Two months of war: On Sunday, it will be two months since Russia started its large-scale attack on Ukraine. Against expectations by many, Ukrainian resistance remains strong, and despite broad-based devastation, Russia has failed in achieving any remarkable victories. The battle over Mariupol continues. Yesterday, President Putin declared that Russia had secured control over the city, but Defence Minister Shoigu said more than 2,000 opposing troops remain holed up in the Azovstal plant. Russia’s new strategy regarding the plant seems to be to seal it off, instead of storming in. Yesterday, the World Bank estimated that physical damage in Ukraine’s infrastructure amounts to USD 60bn and will continue to rise as fighting continues. Ukrainian estimates are far more substantial. At the WB/IMF spring meetings, Ukraine’s prime minister said that the country would need USD 4-5 billion per month in funding, and that reconstruction after the war would cost USD 600bn.
Equities: What looked like a risk on session turned to the opposite at the US opening bell. Rising short end rates (more below) challenged US equities, with all sectors lower. Investors sold off all cyclicals, but specifically growth and rich valued ones. S&P 500 -1.5%, Dow -1.1%, Nasdaq -2.1% and Russell 2000 -2.3%. US futures are slightly lower this morning.

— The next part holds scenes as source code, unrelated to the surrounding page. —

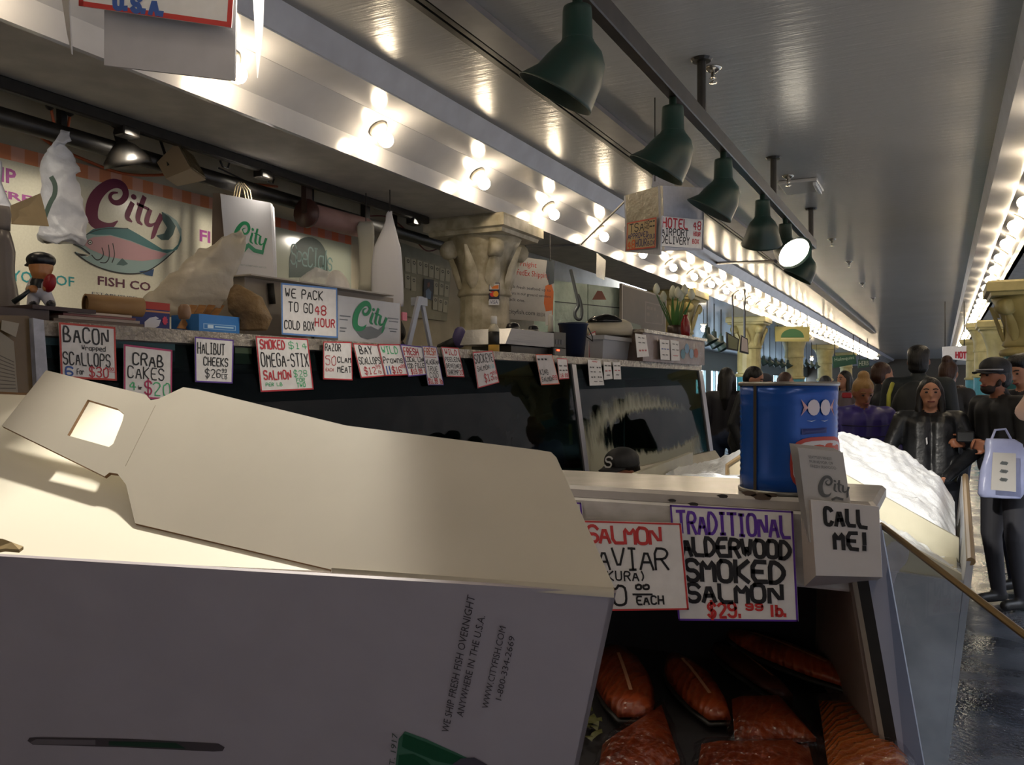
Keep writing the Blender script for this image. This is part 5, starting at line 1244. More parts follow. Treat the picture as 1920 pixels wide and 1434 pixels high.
MB().prism([(-1.75, YF + .25, zrel(-.2)), (-1.75, 1.76, zrel(-.56)), (-.212, 1.76, zrel(-.56)), (-.185, YF + .25, zrel(-.19))], (0, .02, .0)).build('back_panel', mat('case_back_dark', '#2A2A30', .6), sc2)
ZD = zrel(-.56)
MB().prism([(-1.75, 1.12, ZD - .03), (-.04, 1.12, ZD - .03), (-.06, YF, ZD - .03), (-.215, 1.78, ZD - .03), (-1.75, 1.78, ZD - .03)], (0, 0, .03)).build('deck', mat('deck_grey', '#3E3C3E', .4), sc2)
# inner right side, trim and outer post, leaning outwards
def sidep(x0, x1, m, nm, xb0, xb1, yb, w=.006):
    MB().hexa([Vector(q) for q in ((x1, 1.0, ZD), (x1 + w, 1.0, ZD), (xb1 + w, yb + .4, ZD), (xb1, yb + .4, ZD), (x0, YF - .01, zrel(-.2)), (x0 + w, YF - .01, zrel(-.2)), (xb0 + w, yb, zrel(-.2)), (xb0, yb, zrel(-.2)))]).build(nm, m, sc2)
MB().hexa([Vector(q) for q in ((-.08, YF - .01, ZD), (-.07, YF - .01, ZD), (-.212, 1.76, ZD), (-.222, 1.76, ZD), (-.135, YF - .01, zrel(-.2)), (-.125, YF - .01, zrel(-.2)), (-.185, YF + .25, zrel(-.2)), (-.195, YF + .25, zrel(-.2)))]).build('inner_side', mat('case_side_tan', '#7E6E66', .5, var=(6, '#6A5C54', .4)), sc2)
def frontp(x0, x1, m, nm, w, d):
    xx = x1 + (x1 - x0) * 1.4
    MB().hexa([Vector(q) for q in ((xx, YF - .02, .45), (xx + w, YF - .02, .45), (xx + w, YF - .02 + d, .45), (xx, YF - .02 + d, .45), (x0, YF - .02, zrel(-.2)), (x0 + w, YF - .02, zrel(-.2)), (x0 + w, YF - .02 + d, zrel(-.2)), (x0, YF - .02 + d, zrel(-.2)))]).build(nm, m, sc2)
frontp(-.131, -.072, mat('steel_trim', '#8E8274', .45, metal=.2), 'side_trim', .007, .012)
frontp(-.124, -.065, BLK, 'gasket', .016, .012)
frontp(-.108, -.049, mat('post_blue_white', '#9EA2B4', .35), 'outer_post', .03, .02)
MB().span((-1.7, 1.2, .0), (-.3, YF + .4, ZD - .03)).build('cabinet_base', mat('case_base_white', '#8E8C90', .4), sc2)
# grimy spot on the ledge edge
for k, (u, v, s) in enumerate(((1405, 925, .008), (1428, 931, .011), (1446, 928, .007), (1300, 945, .006), (1260, 938, .005), (1355, 930, .006))):
    p = atY(u, v, YF - .0055); MB().add([p + Vector((s * math.cos(q * .6) * (1.4 + .4 * math.sin(q * 3)), 0, s * .5 * math.sin(q * .6))) for q in range(10)], [tuple(range(9, -1, -1))]).build('rust_stain', ink('#4A3A2C' if k < 3 else '#2E2A28'), sc2)
# glass guard with brass edge on the right
gg = thing('glass_guard', 'clear glass guard with a brass top edge right of the salmon case', 'glass guard', (-.05, YF, zrel(-.6)))
ga, gb_ = atY(1652, 984, YF), atT(1960, 1220, .92)
MB().tube([ga, gb_], .0045, 8).build('brass_edge', mat('brass', '#8A7350', .35, metal=.7), gg)
MB().poly([ga, gb_, gb_ - UP * .35, ga - UP * .35 + Vector((.04, -.1, 0))]).build('glass_sheet', glass_mat('guard_glass', '#CFD6DE', .03, .02), gg)

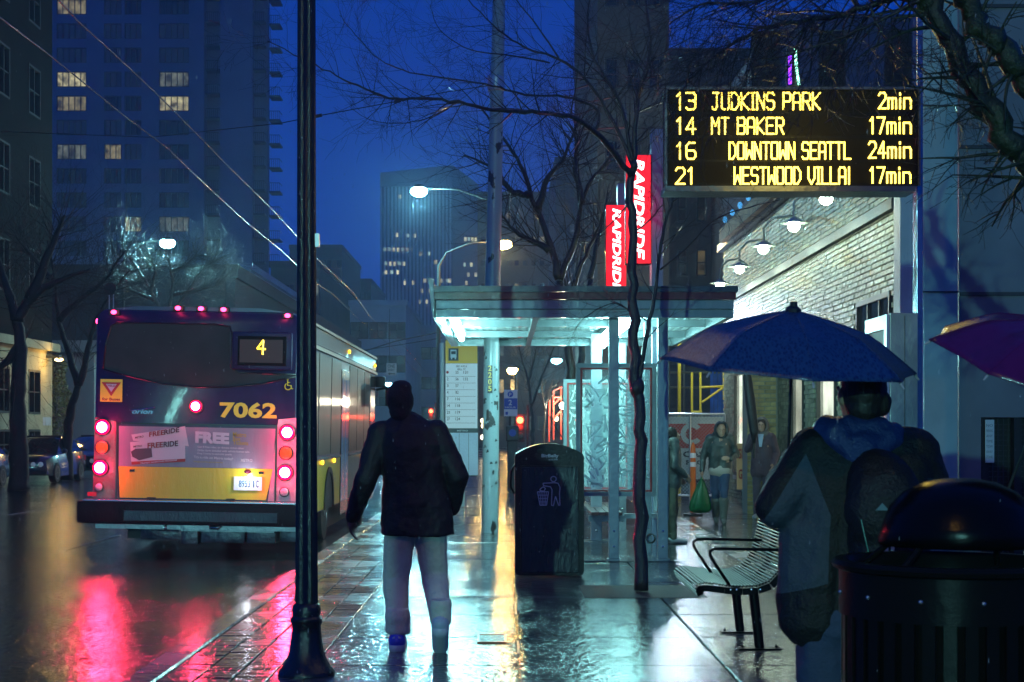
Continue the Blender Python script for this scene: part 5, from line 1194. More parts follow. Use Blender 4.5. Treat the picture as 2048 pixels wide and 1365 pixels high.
yy = [BD + 6.25, BD + 7.6, BD + 8.95, BD + 10.1]
for a, b in zip(yy, yy[1:]): side(a + .04, b - .04, zw0, zw1, 'side_window', glassm, .014)
side(BD + 10.3, BD + 11.3, .2, zw1, 'front_door', mat('door_glass', (.05, .06, .06), .15, coat=1), .014)
dr = side(BD + 5.0, BD + 6.15, .18, 2.5, 'rear_door', mat('door_frame_black', (.015, .015, .018), .25, coat=.8), .02)
for a in (BD + 5.1, BD + 5.65): MB().box(XR + .021, XR + .026, a, a + .42, .4, 2.35).build('door_glass', mat('door_lit_glass', (.10, .16, .30), .1, coat=1, emit=.10, ecol=(.35, .6, 1)), dr)
side(BD + .4, BD + 4.95, zb0 + .02, zw0 - .08, 'skirt', sidey); side(BD + 6.2, BD + 10.2, zb0 + .02, zw0 - .08, 'skirt', sideg)
MB().box(XR + .001, XR + .035, BD + .4, BD + 4.95, zw0 - .07, zw0 - .03).box(XR + .001, XR + .035, BD + 6.2, BD + 10.2, zw0 - .07, zw0 - .03).build('belt_trim', mat('trim_silver', (.6, .62, .62), .2, .9), bus)
for px_, py_ in ((638, 922), (662, 918), (724, 909), (689, 701), (742, 729)):
    dd = D2(px_); MB().ell((XR + .03, dd, P(0, py_, dd).z), (.02, .05, .035)).build('side_marker', glow('marker_amber', (1, .50, .02), 5), bus)
tyre = mat('tyre', (.012, .012, .012), .5, bump=.3, bscale=40)
for xw_ in (XR - .32, bx0 + .04):
    for yw in (BD + 3.4, BD + 9.5):
        w_ = MB().lathe((xw_, yw, .37), [(.30, 0), (.46, .0), (.485, .03), (.485, .25), (.46, .28), (.30, .28)], 32, axis=(1, 0, 0)).build('wheel', tyre, bus, smooth='auto')
        MB().lathe((xw_, yw, .37), [(.29, .281), (.27, .22), (.12, .2), (.11, .285), (.0, .29)], 24, axis=(1, 0, 0), close=False).build('rim', mat('rim_grey', (.35, .36, .38), .3, .8), w_, smooth='auto')
for yw in (BD + 3.4, BD + 9.5):
    m = MB(); n = 16
    for i in range(n):
        a0, a1 = math.pi * i / n, math.pi * (i + 1) / n; p = lambda r, a, x: (x, yw + r * math.cos(a), .37 + r * math.sin(a))
        m.add([p(.54, a0, XR + .013), p(.62, a0, XR + .013), p(.62, a1, XR + .013), p(.54, a1, XR + .013), p(.54, a0, XR + .035), p(.62, a0, XR + .035), p(.62, a1, XR + .035), p(.54, a1, XR + .035)], [[4, 5, 6, 7], [0, 1, 5, 4], [2, 3, 7, 6], [0, 4, 7, 3], [1, 2, 6, 5]])
        m.add([p(0, a0, XR + .0135), p(.54, a0, XR + .0135), p(.54, a1, XR + .0135)], [[0, 1, 2]])
    m.build('wheel_arch', mat('chassis_black', (.01, .01, .012), .5), bus)
mr = MB(); dm = BD + BL; mr.tube([(XR + .02, dm - .1, 2.35), (XR + .35, dm - .05, 2.42), (XR + .42, dm, 2.2)], .025, 8); mo = mr.build('mirror_arm', mat('lamp_black', (.01, .01, .01), .4), bus, smooth=True)
MB().box(XR + .20, XR + .42, dm - .1, dm + .02, 2.02, 2.40, bev=.03).box(XR + .0, XR + .2, dm - .15, dm - .02, 2.4, 2.62, bev=.02).build('mirror', mat('lamp_black', (.01, .01, .01), .4), mo, smooth='auto')
bus.rotation_euler = (0, R(1.05), 0)

# ================================================================== PARKED CARS
def car(label, x, y, colr, group='cars parked along the far kerb'):
    t = thing('parked_car', label, 'car', (x, y, ROADZ), group); z = ROADZ; paint = colr
    def sec(yy, hw, prof): return [(x + s_ * hw * a, yy, z + b) for a, b, s_ in prof]
    # body loft front (towards camera) to rear
    secs = []
    for yy, hw, zbot, zsh in ((y, .70, .38, .62), (y + .08, .82, .26, .70), (y + .5, .88, .22, .80), (y + 1.3, .90, .20, .88), (y + 2.6, .90, .20, .92), (y + 3.9, .89, .22, .95), (y + 4.4, .82, .28, .90), (y + 4.5, .70, .4, .75)):
        secs.append([(x - hw, yy, z + zbot), (x + hw, yy, z + zbot), (x + hw * 1.0, yy, z + (zbot + zsh) / 2), (x + hw * .93, yy, z + zsh), (x + hw * .5, yy, z + zsh + .05), (x - hw * .5, yy, z + zsh + .05), (x - hw * .93, yy, z + zsh), (x - hw, yy, z + (zbot + zsh) / 2)])
    loft(secs).build('body', paint, t, smooth='auto')
    secs = []
    for yy, hw, zt_ in ((y + 1.25, .78, .90), (y + 1.9, .68, 1.32), (y + 2.3, .64, 1.42), (y + 3.1, .64, 1.42), (y + 3.6, .68, 1.30), (y + 4.2, .76, .96)):
        secs.append([(x - .80, yy, z + .88), (x + .80, yy, z + .88), (x + hw, yy, z + zt_), (x + hw * .5, yy, z + zt_ + .03), (x - hw * .5, yy, z + zt_ + .03), (x - hw, yy, z + zt_)])
    loft(secs).build('cabin_glass', mat('car_glass', (.01, .012, .016), .06, coat=1), t, smooth='auto')
    MB().box(x - .60, x + .60, y + 2.25, y + 3.2, z + 1.43, z + 1.47, bev=.015).build('roof', paint, t)
    for s_ in (-1, 1):
        for k in (.62, .40): MB().ell((x + s_ * k * 1.02, y + .02, z + .58), (.085, .05, .085)).build('headlight', mat('headlight_glass', (.5, .55, .6), .1, coat=1, emit=.10, ecol=(.7, .9, 1)), t, smooth=True)
        MB().ell((x + s_ * .95, y + 1.45, z + .98), (.10, .06, .07)).build('side_mirror', paint, t, smooth=True)
        MB().box(x + s_ * .72 - .1, x + s_ * .72 + .1, y + 4.44, y + 4.5, z + .65, z + .8).build('rear_lamp', mat('reflector_red', (.5, .02, .03), .2, coat=1), t)
        for yw in (y + .85, y + 3.55):
            w_ = MB().lathe((x + s_ * .91 - (.1 if s_ < 0 else .1), yw, z + .31), [(.2, -.1), (.30, -.1), (.31, -.08), (.31, .08), (.30, .11), (.2, .11)], 20, axis=(1, 0, 0)).build('wheel', tyre, t, smooth='auto')
            MB().lathe((x + s_ * .91 - .1, yw, z + .31), [(.2, .112 * s_), (.05, .09 * s_), (.0, .12 * s_)], 12, axis=(1, 0, 0), close=False).build('rim', mat('rim_grey', (.35, .36, .38), .3, .8), w_)
    MB().box(x - .3, x + .3, y - .01, y + .03, z + .42, z + .62, bev=.01).build('grille', mat('trim_chrome2', (.3, .3, .32), .2, .9), t)
    MB().box(x - .85, x + .85, y - .05, y + .12, z + .28, z + .38, bev=.02).build('bumper', paint, t); return t
car('silver grey car nearest on the left edge, reflecting red light', -15.5, 41.5, mat('paint_silver', (.14, .16, .22), .2, .4, coat=1))
car('dark sedan with round headlights parked facing the camera beside the bus', -14.9, 47.6, mat('paint_dark', (.045, .03, .045), .2, .3, coat=1))
car('dark car almost hidden behind the left flank of the bus', -14.7, 53.6, mat('paint_black', (.02, .012, .018), .2, .3, coat=1))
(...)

FI: It has been a volatile week with global bond yields trading in a wide range such as 10Y US Treasuries which have moved up and down between 2.80% and 3.00% during the week. Bunds have traded between 0.80% and 1.00%. Yesterday, yields rose again on the back of hawkish central bank comments from ECB, Federal Reserve and BoE. ECB’s Lagarde will round off central bank speeches in the afternoon today. The market is now pricing 50bp from the Federal Reserve at the next three meetings and the US yield curve is again inverting between 5Y and 30Y after it had begun steepening.
FX: Initially, EUR/USD moved higher to above 1.09 supported by hawkish ECB comments suggesting a rate hike may come as early in July but it did not last long, as the cross ended the day nearly where it started. We are sceptical as to the ECB’s ability to strengthen broad EUR to dampen imported inflation, as EUR remains overvalued from a medium-term valuation perspective. Oil moved sideways around USD108/barrel.
Credit: Yesterday, credit markets had a mixed session and concluded in a mild risk-off mode. CDS indices were both wider with iTraxx Main 0.7bp higher at 78.8bp, while Xover was 4.3bp higher at 376.1bp.